Dinle o şarkıyı, şarkı da sana ilkbaharı hatırlatsın.
Hisset!
İlk bahardasın işte… yalan mı

:)
yorum

Hayal dedi ki...

nasıl güzel yazıyorsun okuduğunda seni orda yazdığın anda yaşadığın anda görür gibi oluyor insan..
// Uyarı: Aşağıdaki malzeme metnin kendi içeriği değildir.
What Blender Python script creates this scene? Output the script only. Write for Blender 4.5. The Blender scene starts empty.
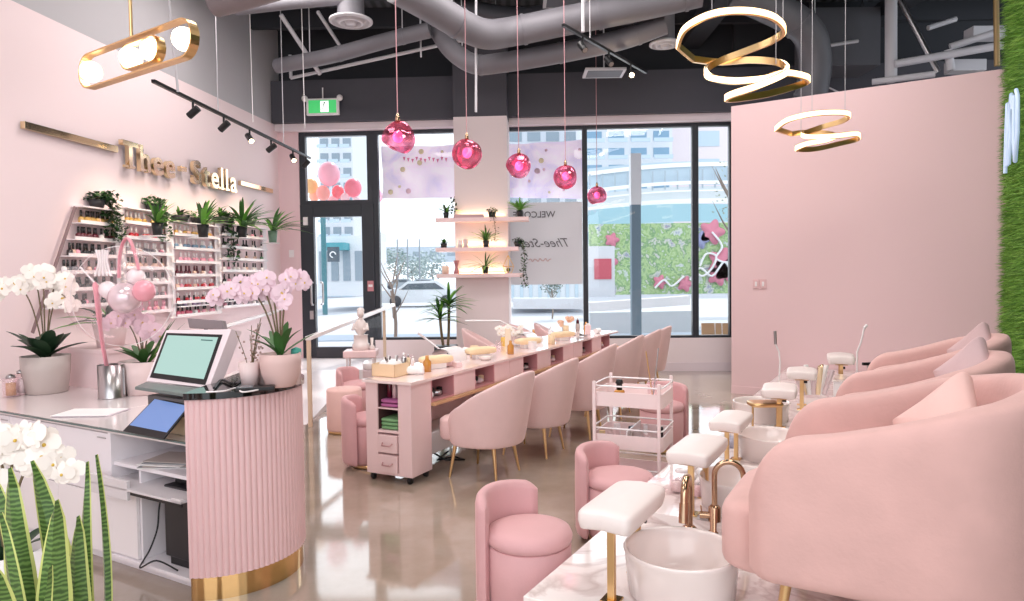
import bpy, math, random
from mathutils import Vector, Matrix
from math import sin, cos, pi, sqrt, radians, atan2
random.seed(7)
SC = bpy.context.scene
COL = SC.collection

# ------------------------------------------------------------------ camera
F = 682.67; CX, CY = 512.0, 300.5
TILT = radians(2.06); ROLL = radians(0.72); CH = 1.55
_r = Vector((1, 0, 0)); _u = Vector((0, sin(TILT), cos(TILT))); _f = Vector((0, cos(TILT), -sin(TILT)))
CR = _r * cos(ROLL) - _u * sin(ROLL); CU = _u * cos(ROLL) + _r * sin(ROLL)
cam = bpy.data.cameras.new('camera'); co = bpy.data.objects.new('camera', cam); COL.objects.link(co)
cam.sensor_width = 36; cam.lens = 36 * F / 1024; cam.clip_end = 500; cam.clip_start = 0.05
m = Matrix((CR, CU, -_f)).transposed().to_4x4(); m.translation = Vector((0, 0, CH)); co.matrix_world = m
SC.camera = co

def ray(px, py): return (_f * F + CR * (px - CX) + CU * (CY - py))
def G(px, py, z=0.0):      # where the sight line meets height z
    d = ray(px, py); t = (z - CH) / d.z; return Vector((d.x * t, d.y * t, z))
def D(px, py, Y):          # where the sight line meets depth Y
    d = ray(px, py); t = Y / d.y; return Vector((d.x * t, Y, CH + d.z * t))

# ------------------------------------------------------------------ materials
def lin(h):
    if isinstance(h, str):
        c = [int(h[i:i+2], 16) / 255 for i in (0, 2, 4)]
    else: c = [x / 255 for x in h]
    return tuple((x / 12.92 if x <= .04045 else ((x + .055) / 1.055) ** 2.4) for x in c) + (1,)
def mat(name, col, rough=.5, metal=0, emit=None, es=0, bump=0, bs=40, var=0, sheen=0, trans=0, alpha=1, coat=0, ior=1.45, spec=.5):
    m = bpy.data.materials.new(name); m.use_nodes = True
    nt = m.node_tree; b = nt.nodes['Principled BSDF']
    b.inputs['Base Color'].default_value = lin(col); b.inputs['Roughness'].default_value = rough
    b.inputs['Metallic'].default_value = metal; b.inputs['IOR'].default_value = ior
    b.inputs['Specular IOR Level'].default_value = spec
    if emit: b.inputs['Emission Color'].default_value = lin(emit); b.inputs['Emission Strength'].default_value = es
    if sheen: b.inputs['Sheen Weight'].default_value = sheen; b.inputs['Sheen Roughness'].default_value = .4; b.inputs['Sheen Tint'].default_value = lin('ffe4e2')
    if trans: b.inputs['Transmission Weight'].default_value = trans
    if coat: b.inputs['Coat Weight'].default_value = coat; b.inputs['Coat Roughness'].default_value = .05
    if alpha < 1: b.inputs['Alpha'].default_value = alpha
    if bump or var:
        tc = nt.nodes.new('ShaderNodeTexCoord'); no = nt.nodes.new('ShaderNodeTexNoise')
        no.inputs['Scale'].default_value = bs; no.inputs['Detail'].default_value = 4
        nt.links.new(tc.outputs['Object'], no.inputs['Vector'])
        if bump:
            bp = nt.nodes.new('ShaderNodeBump'); bp.inputs['Strength'].default_value = bump; bp.inputs['Distance'].default_value = .01
            nt.links.new(no.outputs['Fac'], bp.inputs['Height']); nt.links.new(bp.outputs['Normal'], b.inputs['Normal'])
        if var:
            mx = nt.nodes.new('ShaderNodeMix'); mx.data_type = 'RGBA'
            c = lin(col); n2 = nt.nodes.new('ShaderNodeTexNoise'); n2.inputs['Scale'].default_value = bs * .12
            nt.links.new(tc.outputs['Object'], n2.inputs['Vector'])
            mx.inputs[6].default_value = tuple(max(0, x * (1 - var)) for x in c[:3]) + (1,)
            mx.inputs[7].default_value = tuple(min(1, x * (1 + var)) for x in c[:3]) + (1,)
            nt.links.new(n2.outputs['Fac'], mx.inputs[0]); nt.links.new(mx.outputs[2], b.inputs['Base Color'])
    return m
def glassmat(name, tint='ffffff', refl=.08, opac=0.0, oc='ffffff'):
    m = bpy.data.materials.new(name); m.use_nodes = True; nt = m.node_tree; nt.nodes.clear()
    o = nt.nodes.new('ShaderNodeOutputMaterial'); t = nt.nodes.new('ShaderNodeBsdfTransparent'); g = nt.nodes.new('ShaderNodeBsdfGlossy')
    t.inputs[0].default_value = lin(tint); g.inputs['Roughness'].default_value = .02
    fr = nt.nodes.new('ShaderNodeLayerWeight'); fr.inputs[0].default_value = .15
    mu = nt.nodes.new('ShaderNodeMath'); mu.operation = 'POWER'; mu.inputs[1].default_value = 3; nt.links.new(fr.outputs['Facing'], mu.inputs[0])
    ml = nt.nodes.new('ShaderNodeMath'); ml.operation = 'MULTIPLY_ADD'; ml.inputs[1].default_value = refl*6; ml.inputs[2].default_value = .02; nt.links.new(mu.outputs[0], ml.inputs[0])
    mx = nt.nodes.new('ShaderNodeMixShader'); nt.links.new(ml.outputs[0], mx.inputs[0])
    nt.links.new(t.outputs[0], mx.inputs[1]); nt.links.new(g.outputs[0], mx.inputs[2])
    out = mx
    if opac:
        d = nt.nodes.new('ShaderNodeBsdfDiffuse'); d.inputs[0].default_value = lin(oc)
        m2 = nt.nodes.new('ShaderNodeMixShader'); m2.inputs[0].default_value = opac
        nt.links.new(mx.outputs[0], m2.inputs[1]); nt.links.new(d.outputs[0], m2.inputs[2]); out = m2
    nt.links.new(out.outputs[0], o.inputs[0]); return m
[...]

bu arada adını seviyordum ben niye değiştirdin kine?

Duysev dedi ki...

adsız: İlkbahar bana hep çok yavşak geliyor. Herkes soğuğu, soğukta neyle ısındığını hemen unutuyor. Kapılar açılıyor. Yeniler sorgusuz sualsiz içeri davet ediliyor. Sonbahar öyle mi?! Sonbaharda intihar var, yaprakların üstünde koşuşturmaca var. Üşümek var. İçini ısıtanlara bir dönüş var. Sonra en güzeli yağmur var. Sırılsıklam olmada bir romantizm hissetmiyor musun? Sonbahar iki kişiliktir. Bence hiçbir mevsimin sonbahar kadar, elele tutuşmaya ihtiyacı yok.
hayal: AmeliePoulain büyüdü. Teslim oldu.

Adsız dedi ki...

evet...

Sonbaharın bu özellikleri var.
Ama o ilkbaharın yavşaklığı değil ki, bizlerin yavşaklığı.

Bizim nankörlüğümüz, bizim bencilliğimiz, bizim egoistliğimiz...

Demem şudur ki, ilkbaharın güzelliğini biz sonbaharın güzellikleriyle beraber yaşayabiliriz. Burada ne hissettiğimiz önemli değil mi?

Aslında sen de yazarken eleştiriyorsun, farkındasın...

Diyorsun ki, "zaman artık kötü" derler ama zaman kötü değil "adsız"; zaman aynı zaman, insanlar kötü...

Ne kadar güzel demişsin, "içini ısıtanlara bir dönüş var"
Bunu hiç böyle düşünmemiştim. Onlara borcum var benim.
"Farkındayım artık" diye haykırıyorum.